Shooting in wide-screen format, director Sarah Gavron does an estimable job of finding and fomenting visual schemes that help to physically distinguish and emotionally unify the Nazneen of then and the Nazneen of now. The director deploys CinemaScope’s low-ceiling frame particularly well within the cramped confines of the unhappy couple’s tenement flat. The film’s co-adaptors, the Australian screenwriter Laura Jones and the British playwright Abi Morgan, have trimmed the source novel’s myriad subplots and epiphanies into a piece of narrative topiary often more reminiscent of melodrama than the real life they clearly seek to romance.
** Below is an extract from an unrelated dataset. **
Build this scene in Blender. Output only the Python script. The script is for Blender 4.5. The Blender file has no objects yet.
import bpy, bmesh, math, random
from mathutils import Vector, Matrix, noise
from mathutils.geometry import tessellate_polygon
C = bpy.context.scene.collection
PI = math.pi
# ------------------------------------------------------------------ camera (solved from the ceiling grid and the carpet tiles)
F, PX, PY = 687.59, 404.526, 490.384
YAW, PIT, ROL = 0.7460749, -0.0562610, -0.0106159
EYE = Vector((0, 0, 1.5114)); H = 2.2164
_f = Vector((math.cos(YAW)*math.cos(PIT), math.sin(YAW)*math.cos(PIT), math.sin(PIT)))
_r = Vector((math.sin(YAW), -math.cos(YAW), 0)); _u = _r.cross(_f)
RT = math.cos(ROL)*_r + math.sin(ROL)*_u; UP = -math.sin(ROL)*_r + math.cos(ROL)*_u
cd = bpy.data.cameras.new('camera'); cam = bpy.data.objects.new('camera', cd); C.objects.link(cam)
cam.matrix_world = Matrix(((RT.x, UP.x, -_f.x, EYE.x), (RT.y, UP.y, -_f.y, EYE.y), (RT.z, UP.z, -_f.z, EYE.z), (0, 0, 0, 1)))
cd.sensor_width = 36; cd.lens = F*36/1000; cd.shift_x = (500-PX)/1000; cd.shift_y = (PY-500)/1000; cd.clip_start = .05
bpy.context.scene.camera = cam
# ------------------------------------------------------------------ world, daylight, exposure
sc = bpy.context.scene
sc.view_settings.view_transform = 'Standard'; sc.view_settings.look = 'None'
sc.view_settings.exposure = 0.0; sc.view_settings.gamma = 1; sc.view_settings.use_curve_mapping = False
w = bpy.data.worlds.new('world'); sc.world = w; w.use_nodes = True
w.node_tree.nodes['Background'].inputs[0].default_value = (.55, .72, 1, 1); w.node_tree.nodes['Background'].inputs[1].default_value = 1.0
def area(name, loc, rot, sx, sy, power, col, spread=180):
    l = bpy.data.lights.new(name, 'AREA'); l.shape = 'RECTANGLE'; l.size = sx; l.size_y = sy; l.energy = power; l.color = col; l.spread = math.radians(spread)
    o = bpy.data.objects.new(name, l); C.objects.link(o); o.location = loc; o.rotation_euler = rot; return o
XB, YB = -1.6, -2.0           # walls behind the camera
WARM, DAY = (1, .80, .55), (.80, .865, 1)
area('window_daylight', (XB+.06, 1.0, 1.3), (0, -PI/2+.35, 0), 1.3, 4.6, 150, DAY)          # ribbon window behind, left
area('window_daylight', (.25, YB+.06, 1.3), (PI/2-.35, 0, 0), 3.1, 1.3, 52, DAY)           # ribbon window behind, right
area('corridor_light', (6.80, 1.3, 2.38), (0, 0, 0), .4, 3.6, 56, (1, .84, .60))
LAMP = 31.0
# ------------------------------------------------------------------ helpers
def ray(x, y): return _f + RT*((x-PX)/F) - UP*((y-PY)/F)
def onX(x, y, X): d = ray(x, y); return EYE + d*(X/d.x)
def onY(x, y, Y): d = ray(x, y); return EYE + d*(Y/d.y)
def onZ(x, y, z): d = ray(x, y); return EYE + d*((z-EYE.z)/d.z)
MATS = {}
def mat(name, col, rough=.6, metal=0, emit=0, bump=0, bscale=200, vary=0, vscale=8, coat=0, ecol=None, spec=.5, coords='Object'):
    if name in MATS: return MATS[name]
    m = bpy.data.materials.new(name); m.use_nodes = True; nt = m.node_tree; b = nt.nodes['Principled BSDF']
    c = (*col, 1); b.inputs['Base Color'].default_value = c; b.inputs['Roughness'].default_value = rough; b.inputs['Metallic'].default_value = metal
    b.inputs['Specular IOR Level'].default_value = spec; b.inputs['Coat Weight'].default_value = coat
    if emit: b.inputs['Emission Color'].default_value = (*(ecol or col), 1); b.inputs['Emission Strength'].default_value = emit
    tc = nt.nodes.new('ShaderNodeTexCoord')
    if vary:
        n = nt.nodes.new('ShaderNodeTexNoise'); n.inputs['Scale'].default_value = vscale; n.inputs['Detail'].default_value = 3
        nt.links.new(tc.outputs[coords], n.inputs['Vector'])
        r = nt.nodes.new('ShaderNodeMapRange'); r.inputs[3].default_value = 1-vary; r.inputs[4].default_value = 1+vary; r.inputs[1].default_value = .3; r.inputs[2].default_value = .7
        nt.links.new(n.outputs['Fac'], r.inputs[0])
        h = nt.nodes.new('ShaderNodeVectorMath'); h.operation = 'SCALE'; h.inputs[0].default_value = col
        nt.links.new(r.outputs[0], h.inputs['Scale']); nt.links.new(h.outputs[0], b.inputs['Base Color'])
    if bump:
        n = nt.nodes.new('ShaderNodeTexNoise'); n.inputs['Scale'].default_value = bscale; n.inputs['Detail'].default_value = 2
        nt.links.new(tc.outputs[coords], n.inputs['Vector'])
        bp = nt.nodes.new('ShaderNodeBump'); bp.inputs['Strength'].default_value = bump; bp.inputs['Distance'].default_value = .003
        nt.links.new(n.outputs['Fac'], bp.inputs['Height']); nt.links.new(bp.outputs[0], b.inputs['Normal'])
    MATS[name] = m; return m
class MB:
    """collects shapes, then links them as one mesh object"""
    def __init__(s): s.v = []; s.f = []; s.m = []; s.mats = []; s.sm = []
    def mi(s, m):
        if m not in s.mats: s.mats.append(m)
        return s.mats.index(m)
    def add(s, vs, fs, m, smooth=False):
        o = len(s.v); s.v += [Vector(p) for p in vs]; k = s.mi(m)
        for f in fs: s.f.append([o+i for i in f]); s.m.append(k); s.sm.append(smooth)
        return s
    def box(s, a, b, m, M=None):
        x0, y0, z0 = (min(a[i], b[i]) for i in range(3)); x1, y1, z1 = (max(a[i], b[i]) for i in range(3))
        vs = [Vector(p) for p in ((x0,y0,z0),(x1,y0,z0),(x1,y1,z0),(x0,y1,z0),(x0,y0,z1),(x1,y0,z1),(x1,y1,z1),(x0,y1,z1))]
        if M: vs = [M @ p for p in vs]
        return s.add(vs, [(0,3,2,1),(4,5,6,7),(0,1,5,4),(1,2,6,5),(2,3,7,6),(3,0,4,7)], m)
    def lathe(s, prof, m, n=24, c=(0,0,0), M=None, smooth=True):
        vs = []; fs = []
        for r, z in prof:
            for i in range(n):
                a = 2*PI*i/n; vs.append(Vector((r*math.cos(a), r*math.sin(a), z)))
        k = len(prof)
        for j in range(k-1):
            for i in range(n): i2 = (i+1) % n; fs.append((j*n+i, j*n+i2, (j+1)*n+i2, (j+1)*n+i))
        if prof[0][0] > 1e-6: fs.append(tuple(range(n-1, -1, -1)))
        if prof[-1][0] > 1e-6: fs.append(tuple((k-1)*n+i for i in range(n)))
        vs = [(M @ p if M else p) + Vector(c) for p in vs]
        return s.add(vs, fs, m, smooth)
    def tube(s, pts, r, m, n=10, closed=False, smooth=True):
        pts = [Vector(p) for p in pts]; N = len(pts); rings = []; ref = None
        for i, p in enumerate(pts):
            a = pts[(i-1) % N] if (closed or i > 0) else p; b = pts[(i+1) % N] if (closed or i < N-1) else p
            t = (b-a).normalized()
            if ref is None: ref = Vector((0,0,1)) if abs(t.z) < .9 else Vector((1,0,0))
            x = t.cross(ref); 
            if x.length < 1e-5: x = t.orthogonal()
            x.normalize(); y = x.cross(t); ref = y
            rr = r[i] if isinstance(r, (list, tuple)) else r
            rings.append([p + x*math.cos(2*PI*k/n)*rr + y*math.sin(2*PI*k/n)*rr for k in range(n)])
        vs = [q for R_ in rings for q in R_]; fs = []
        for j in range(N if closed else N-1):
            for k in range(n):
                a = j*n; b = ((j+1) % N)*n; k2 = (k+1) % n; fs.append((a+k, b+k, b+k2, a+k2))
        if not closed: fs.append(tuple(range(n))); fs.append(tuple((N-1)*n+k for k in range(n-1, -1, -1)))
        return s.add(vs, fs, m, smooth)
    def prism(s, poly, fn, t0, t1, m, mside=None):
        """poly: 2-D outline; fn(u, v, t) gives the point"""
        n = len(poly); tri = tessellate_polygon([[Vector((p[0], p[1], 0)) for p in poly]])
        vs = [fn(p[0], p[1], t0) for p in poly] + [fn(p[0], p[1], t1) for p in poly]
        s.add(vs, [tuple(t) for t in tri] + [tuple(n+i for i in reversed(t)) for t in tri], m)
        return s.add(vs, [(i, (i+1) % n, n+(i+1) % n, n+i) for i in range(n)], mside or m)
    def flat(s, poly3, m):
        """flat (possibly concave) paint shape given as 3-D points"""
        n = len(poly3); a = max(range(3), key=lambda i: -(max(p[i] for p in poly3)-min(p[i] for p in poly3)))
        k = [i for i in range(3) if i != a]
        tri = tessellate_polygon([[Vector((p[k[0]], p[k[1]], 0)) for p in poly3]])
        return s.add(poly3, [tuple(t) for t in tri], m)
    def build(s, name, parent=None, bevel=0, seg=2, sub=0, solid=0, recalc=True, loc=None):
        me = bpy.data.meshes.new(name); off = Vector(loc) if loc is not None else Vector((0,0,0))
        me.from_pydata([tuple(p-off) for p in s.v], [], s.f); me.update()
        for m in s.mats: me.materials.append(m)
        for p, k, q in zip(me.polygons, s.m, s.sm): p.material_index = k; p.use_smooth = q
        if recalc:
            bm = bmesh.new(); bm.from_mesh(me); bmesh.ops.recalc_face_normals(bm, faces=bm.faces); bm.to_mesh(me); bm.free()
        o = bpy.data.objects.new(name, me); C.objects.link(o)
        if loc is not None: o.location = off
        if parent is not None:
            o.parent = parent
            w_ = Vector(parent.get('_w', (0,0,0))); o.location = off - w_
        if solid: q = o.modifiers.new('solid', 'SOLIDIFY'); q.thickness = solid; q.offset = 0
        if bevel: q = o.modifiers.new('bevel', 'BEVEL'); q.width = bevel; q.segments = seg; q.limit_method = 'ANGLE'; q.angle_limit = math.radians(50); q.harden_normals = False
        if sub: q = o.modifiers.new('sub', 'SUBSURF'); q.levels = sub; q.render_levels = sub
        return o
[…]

While story digressions such as Chanu’s foolhardy moneymaking schemes, the burdensome memory of the couple’s first child’s death in infancy, and an awkwardly realized disclosure about the true cost of Nazneen’s sisters’ amorous adventures back home, don’t entirely stop the show, they do slow it down.

Nevertheless, when “Brick Lane” resumes a narrative path leading to its principal character’s maturation and emotional emancipation, it becomes a film of abundant and engaging good will. Nazneen’s eldest daughter, Shahana (Naeema Begum), begins the film as a creature of such knee-jerk teenage embarrassment at her father’s pomposity that she appears close to spraining her head with each exaggerated eye roll. Yet by film’s end, Shahana has become her mother’s alter ego, and their evolving relationship dramatizes with subtle complexity the mutually altering bonds connecting parent to child. Though set up with almost bathetic uncouthness, Chanu also receives a satisfyingly graceful pass by film’s end.

The real ace in the hole in “Brick Lane” is Ms. Chatterjee. On the screen or the soundtrack in nearly every scene, the actress navigates the occasionally strident and heavy-handed nature of “Brick Lane” with an alternately serene and anxious radiance that spreads into every shadowed corner in the present and nostalgically saturated landscape in the past.